RAUMPLAN

“My architecture is not conceived in plans, but in spaces (cubes). I do not design floor plans, facades, sections. I design spaces. For me, there is no ground floor, first floor etc... For me, there are only contiguous, continual spaces, rooms, anterooms, terraces etc. Stories merge and spaces relate to each other. Every space requires a different height: the dining room is surely higher than the pantry – thus the ceilings are set at different levels. To join these spaces in such a way that the rise and fall are not only unobservable but also practical, in this I see what is for others the great secret, although it is for me a great matter of course...
It is just this spatial interaction and spatial austerity that thus far I have best been able to realize in Dr Müller's house.”
(stenograph of a conversation between K. Lhota and A. L., Plzeň, 1930)

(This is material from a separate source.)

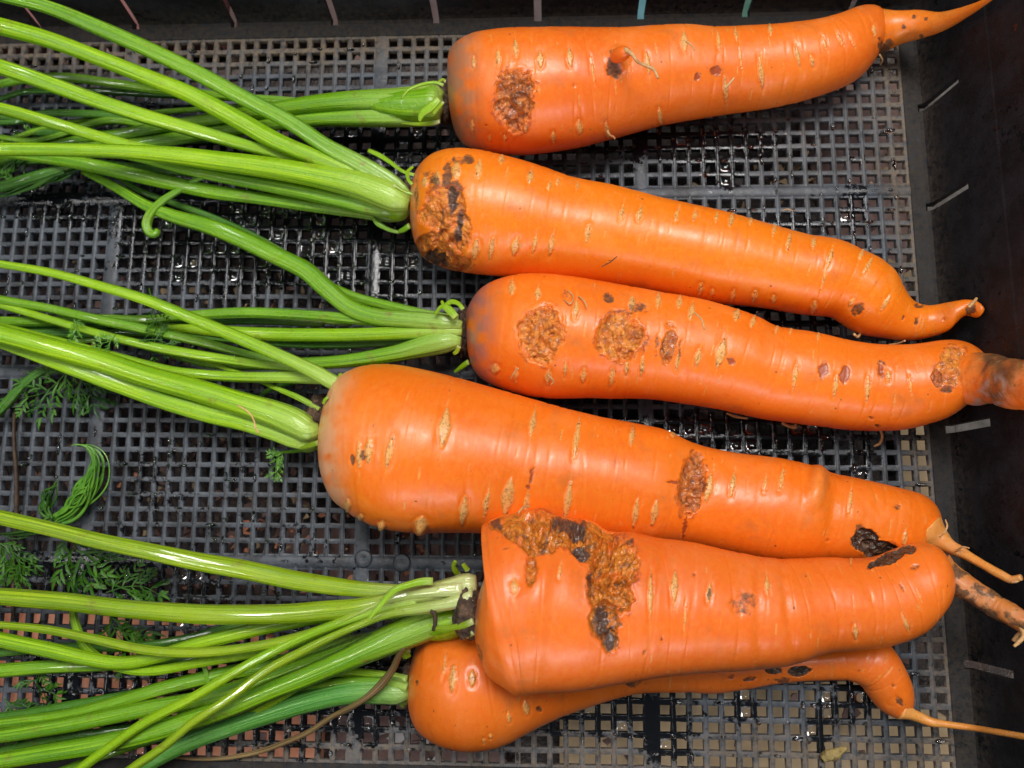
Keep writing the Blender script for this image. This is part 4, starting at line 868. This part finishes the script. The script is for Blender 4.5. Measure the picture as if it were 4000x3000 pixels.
# ------------------------------------------------------------------ feathery leaves
t=NT('leaf_green'); v=t.obj()
t.set('Base Color',t.mix(t.ramp(t.noise(90,v,4),[(.35,0.0),(.7,1.0)]),(.014,.065,.006),(.065,.19,.011))); t.set('Roughness',.45); t.set('Specular IOR Level',.35)
t.bump(t.noise(600,v,3),.5,.0006); M_LEAF=t.m
t=NT('leaf_light'); v=t.obj()
t.set('Base Color',t.mix(t.ramp(t.noise(90,v,4),[(.35,0.0),(.7,1.0)]),(.07,.22,.016),(.16,.40,.035))); t.set('Roughness',.35); t.set('Coat Weight',.3)
t.bump(t.noise(600,v,3),.5,.0006); M_LEAFL=t.m
def frond(k,pts,z0,z1,size,mat=M_LEAF,pairs=9,seed=0,spread=1.0,name='leaf'):
    size=size*.72; pairs=max(4,int(pairs*.75))
    """pinnate leaf: rachis, side stalks and narrow pointed leaflets, all limp and a little twisted"""
    r=np.random.default_rng(seed+11); P3=lay([p+(1.6,) for p in pts],z0,z1); C,R=path3(P3,40)
    V,Fq,st,caps=tube(C,R*np.linspace(1,.35,40),na=6,cap=False); VV=[V];FF=[[tuple(f) for f in Fq.tolist()]]; base=len(V)
    T,sd,nn=frames(C)
    def leaflet(o,d,up,L,wd):
        nonlocal base
        side=np.cross(d,up); side/=np.linalg.norm(side)+1e-9
        n=5; vs=[]; cur=r.normal(0,.35)
        for i in range(n):
            t_=i/(n-1); w=wd*(math.sin(PI*min(1,t_*.85+.10)))*(1-.15*t_)
            if i==n-1: w=wd*.04
            c=o+d*L*t_+up*(L*cur*t_*t_*.6)+side*(L*.12*math.sin(3*t_+seed))
            vs+= [c-side*w+up*w*.45, c, c+side*w+up*w*.45]
        VV.append(np.array(vs)); f=[]
        for i in range(n-1):
            for j in (0,1): a=base+i*3+j; f.append((a,a+1,a+4,a+3))
        FF.append(f); base+=len(vs)
    for i in range(pairs):
        t_=.12+.86*i/(pairs-1+1e-6); idx=min(39,int(t_*39)); o=C[idx]
        Lp=size*(.45+.75*math.sin(PI*min(1,t_*.9+.12)))*r.uniform(.75,1.2)
        for s in (-1,1):
            d=T[idx]*r.uniform(.5,1.1)+sd[idx]*s*spread*r.uniform(.7,1.1)+np.array([0,0,r.normal(0,.18)]); d/=np.linalg.norm(d)
            up=np.cross(np.cross(d,[0,0,1.]),d)+r.normal(0,.35,3); up/=np.linalg.norm(up)
            leaflet(o,d,up,Lp*.55,size*.05)
            for q in range(4):
                f_=.25+.22*q; oo=o+d*Lp*f_*.9
                for s2 in (-1,1):
                    d2=d*.8+np.cross(d,up)*s2*.75*r.uniform(.6,1.2)+r.normal(0,.12,3); d2/=np.linalg.norm(d2)
                    leaflet(oo,d2,up,Lp*(.42-.06*q)*r.uniform(.8,1.2),size*.055)
            leaflet(o+d*Lp*.85,d,up,Lp*.35,size*.05)
    d=T[-1]; leaflet(C[-1],d,nn[-1],size*.6,size*.06)
    V=np.vstack(VV); V[:,2]=np.maximum(V[:,2],.0009)
    return mesh(name,V,[f for g_ in FF for f in g_],mat,SP[k]['root'] if k else None,loc=None if k else C[0])
def plume(k,pts,z0,z1,width,n,mat,seed):
    """wet leaf whose strands cling together in a curved brush"""
    r=np.random.default_rng(seed); VV=[];FF=[];b=0
    Q=crom([p+(0,) for p in pts],40); T=np.gradient(Q[:,:2],axis=0); T/=np.linalg.norm(T,axis=1)[:,None]; N=np.stack([-T[:,1],T[:,0]],-1)
    for i in range(n):
        a,e=sorted(r.uniform(0,1,2)); a*=.55; e=min(1,max(e,a+.35)); i0,i1=int(a*39),int(e*39)
        off=r.normal(0,width*.38); tw=r.normal(0,width*.25)
        s=np.linspace(0,1,i1-i0+1); w=(off+tw*np.sin(s*4+i))*np.sin(PI*np.clip(.15+s*.9,0,1))
        xy=Q[i0:i1+1,:2]+N[i0:i1+1]*w[:,None]; z=(z0+(z1-z0)*s)*.001+r.uniform(0,.004)
        C=unproj(xy[:,0],xy[:,1],z); R=np.linspace(.0007,.0002,len(C))*r.uniform(.7,1.5)
        V,Fq,_,_=tube(C,R,na=6,cap=False,flat=.6); VV.append(V);FF+=[tuple(f) for f in (Fq+b).tolist()]; b+=len(V)
    return mesh('leaf',np.vstack(VV),FF,mat,SP[k]['root'])
plume(5,[(112,1128),(150,1105),(180,1068),(200,1022),(205,990),(190,968),(165,960),(142,968)],3,9,30,46,M_LEAFL,3)
plume(5,[(112,1120),(104,1090),(112,1060),(128,1030)],3,6,18,14,M_LEAF,4)
plume(5,[(110,1120),(90,1140),(60,1152),(20,1156),(-20,1150)],4,6,14,12,M_LEAF,5)
frond(5,[(140,1150),(170,1190),(190,1230),(200,1262)],18,6,.019,M_LEAF,7,1)
frond(5,[(230,1280),(270,1268),(310,1268),(345,1285)],8,5,.013,M_LEAF,8,3)
frond(5,[(235,1325),(250,1365),(275,1395),(300,1430)],8,4,.017,M_LEAF,9,4)
frond(5,[(-10,1170),(20,1200),(30,1240)],10,4,.014,M_LEAF,7,5,.8)
frond(5,[(30,1195),(45,1230),(40,1260)],9,4,.010,M_LEAF,6,6,.8)
frond(5,[(95,1440),(80,1480),(120,1500)],6,4,.012,M_LEAF,6,7)
frond(5,[(10,1510),(40,1540),(60,1600)],8,5,.014,M_LEAF,7,8)
frond(4,[(322,622),(330,660),(338,700),(328,740),(332,775)],30,14,.0085,M_LEAF,9,9)
frond(4,[(160,690),(165,710),(150,735)],22,20,.006,M_LEAFL,5,10)
frond(4,[(250,722),(240,735),(205,745)],24,22,.007,M_LEAFL,6,11)
frond(4,[(300,735),(345,735),(380,758)],22,18,.008,M_LEAF,6,19)
frond(4,[(150,795),(120,830),(90,850),(30,862)],12,6,.016,M_LEAF,8,12)
frond(4,[(160,800),(190,840),(205,875)],10,4,.014,M_LEAF,7,13)
frond(4,[(612,977),(597,985),(584,978)],12,11,.006,M_LEAFL,4,16)
frond(4,[(600,985),(597,1005),(594,1032)],10,7,.0055,M_LEAFL,5,17)
plume(2,[(190,352),(130,372),(70,396),(10,420),(-30,430)],10,6,22,30,M_LEAF,21)
frond(2,[(60,390),(20,400),(-20,420)],9,5,.014,M_LEAF,6,22)
plume(2,[(60,330),(30,350),(0,380),(-20,400)],8,5,22,20,M_LEAF,23)
C,R=path3(lay([(178,348,7),(140,362,11),(100,376,13),(60,388,14),(0,405,12),(-30,415,12)],13,9),30); tubeobj('leaf_stalk',C,R,G_D,SP[2]['root'],na=16,ridges=7,amp=.04)
frond(1,[(130,282),(80,285),(40,290)],6,4,.010,M_LEAFL,7,24)

# ------------------------------------------------------------------ loose bits
M_TWIG=mat_simple('twig_bark',[(.3,(.018,.010,.006)),(.7,(.07,.038,.018))],200,(.5,.8))
C,R=path3(lay([(31,890,4),(30,950,4),(34,1010,5),(36,1080,5),(33,1150,5),(30,1220,4),(28,1285,4),(30,1340,3)],3,3),60)
tag(tubeobj('twig',C,R,M_TWIG,loc=C[0],na=10,rough=.2),'thin dark brown twig lying along the left side of the mesh','twig')
M_DRY=mat_stalk('dry_stalk',(.12,.060,.018),(.46,.31,.13),base=(.10,.06,.02),spots=.8,rough=.5)
C,R=path3([(872,1398,4,40),(862,1416,6,38),(848,1446,7,34),(826,1476,8,31),(790,1508,6,29),(750,1532,6,24),(719,1547,5,19),(665,1582,5,12),(610,1606,5,8),(560,1624,5,6),(490,1637,4,4),(420,1640,3,3),(378,1636,2,2)],80)
tubeobj('withered_stalk',C,R,M_DRY,SP[6]['root'],na=14,ridges=4,amp=.14,rough=.12)
C,R=path3(lay([(513,875,1.5),(525,882,1.8),(540,893,1.8),(549,910,2),(552,925,2),(560,936,1.6)],46,47),30); tag(tubeobj('rootlet',C,R,M_HAIR,loc=C[0],na=8),'thin white rootlet lying across the thick pale green stalks','rootlet')
C,R=path3(lay([(1300,576,1),(1318,566,1.3),(1333,554,1)],47,47),10); tag(tubeobj('straw_scrap',C,R,M_TWIG,loc=C[0],na=6),'tiny dark straw scrap on the smooth amber carrot','straw')
C,R=path3(lay([(930,1318,4),(938,1324,5),(940,1345,5),(936,1362,4)],54,52),16); tag(tubeobj('stalk_scrap',C,R,M_TWIG,loc=C[0],na=8,rough=.2),'dark withered scrap across the stalks of the gouged carrot','scrap')
M_SCR=mat_simple('yellow_scrap',[(.3,(.16,.10,.03)),(.5,(.36,.27,.09)),(.7,(.12,.08,.03))],420,(.4,.7),bump=1)
C,R=path3(lay([(1776,1640,7),(1788,1632,12),(1802,1630,13),(1816,1622,9),(1830,1618,4)],2,2.5),24); tag(tubeobj('leaf_scrap',C,R,M_SCR,loc=C[0],na=16,rough=.5,flat=.6),'small crumpled yellow brown scrap on the mesh at lower right','scrap')
for pts,lab in (([(1690,455,1),(1700,452,1.5),(1712,455,1.2)],'short pale fibre on the long mesh rib at right'),([(1960,650,2),(1952,640,2),(1945,634,1.5)],'short pale fibre beside the hooked carrot tail')):
    C,R=path3(lay(pts,2,2),10); tag(tubeobj('fibre',C,R,M_HAIR,loc=C[0],na=6),lab,'fibre')

# ------------------------------------------------------------------ water: drops on the bars and films in some holes
t=NT('water'); t.set('Base Color',(1,1,1)); t.set('Transmission Weight',1.0); t.set('Roughness',.02); t.set('IOR',1.33); M_WATER=t.m
def dropmesh(c,rx,ry,h,n=10):
    a=np.linspace(0,2*PI,n,endpoint=False); V=[]
    for p,z in ((1,0),(.97,.35),(.8,.72),(.45,.95)): V.append(np.stack([c[0]+rx*p*np.cos(a),c[1]+ry*p*np.sin(a),c[2]+h*z+0*a],-1))
    V=np.vstack(V+[np.array([[c[0],c[1],c[2]+h]])]); f=gridfaces(4,n).tolist(); f=[tuple(q) for q in f]+[(3*n+i,3*n+(i+1)%n,4*n) for i in range(n)]+[tuple(range(n-1,-1,-1))]
    return V,f
VV=[];FF=[];b=0
ubar=ub[1:-1]; vbar=vb[1:-1]
k=0
while k<1000:
    if rng.random()<.55:
        u=rng.choice(ubar)+rng.normal(0,.05); v=rng.uniform(VT,VB); rx,ry=rng.uniform(.07,.16),rng.uniform(.10,.42)
    else:
        u=rng.uniform(UL,UR); v=rng.choice(vbar)+rng.normal(0,.06); rx,ry=rng.uniform(.10,.42),rng.uniform(.07,.15)
    P=np.array([u*PITCH,-v*PITCH,.0003]); w,_=wetdirt(P[None]); 
    if rng.random()>.12+1.1*max(0,w[0]-.25): continue
    V,f=dropmesh(P,rx*PITCH,ry*PITCH,rng.uniform(.08,.20)*PITCH); VV.append(V); FF+=[tuple(i+b for i in q) for q in f]; b+=len(V); k+=1
o=mesh('water_drops',np.vstack(VV),FF,M_WATER); tag(o,'clear water drops scattered over the wet black mesh',kind='stuff')
# films: thin curved skins of water spanning holes
VV=[];FF=[];b=0;k=0
while k<170:
    i=rng.integers(nU); j=rng.integers(nV); c=np.array([ucent[i]*PITCH,-vcent[j]*PITCH,-.0006]); w,_=wetdirt(c[None])
    if rng.random()>1.5*max(0,w[0]-.38): continue
    m=9; s=np.linspace(-1,1,m); X,Y=np.meshgrid(s,s,indexing='ij'); bow=rng.uniform(.00025,.0009)*rng.choice([-1,1],p=[.8,.2])
    sag=(1-np.clip(X**2+Y**2*.9,0,1.4)/1.4); hs=.318*PITCH
    up=np.stack([c[0]+X*hs,c[1]+Y*hs,c[2]+bow*sag+.0004*(np.abs(X)**5+np.abs(Y)**5)],-1).reshape(-1,3); lo=up-[0,0,.00035]
    V=np.vstack([up,lo]); f1=gridfaces(m,m,wrap=False); f2=gridfaces(m,m,wrap=False,flip=True)+m*m
    VV.append(V); FF+=[tuple(q) for q in (f1+b).tolist()]+[tuple(q) for q in (f2+b).tolist()]; b+=len(V); k+=1
o=mesh('water_film',np.vstack(VV),FF,M_WATER); tag(o,'thin films of water filling some of the mesh holes',kind='stuff')
for o in list(bpy.data.objects):
    if '_o' in o: del o['_o']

The basis of the Raumplan structure is formed by four reinforced concrete pillars, which carry the reinforced concrete floor decks that divide the house into two parts. The upper part is designed in the classic manner; Raumplan is employed in the lower part, the individual rooms hanging almost bat-like in a cascade off the deck.

Each room in the Villa Müller is not only distinctively formed, but also uniquely clad. One experiences the interior of the building as a sequence of linings. Like slipping in and out of fine dinner jackets, lining succeeds lining. Given Loos’s preoccupation with issues of cladding, there is value in scrutinizing the Villa Müller in literally the most superficial way, by tracking the thin and textured veneers that make up the interior. The cladding reveals the full scope of Loos’s position: the textile origins of the enclosure, the two-faced nature of the wall, the empathic aura of the interior, and the authority of technique.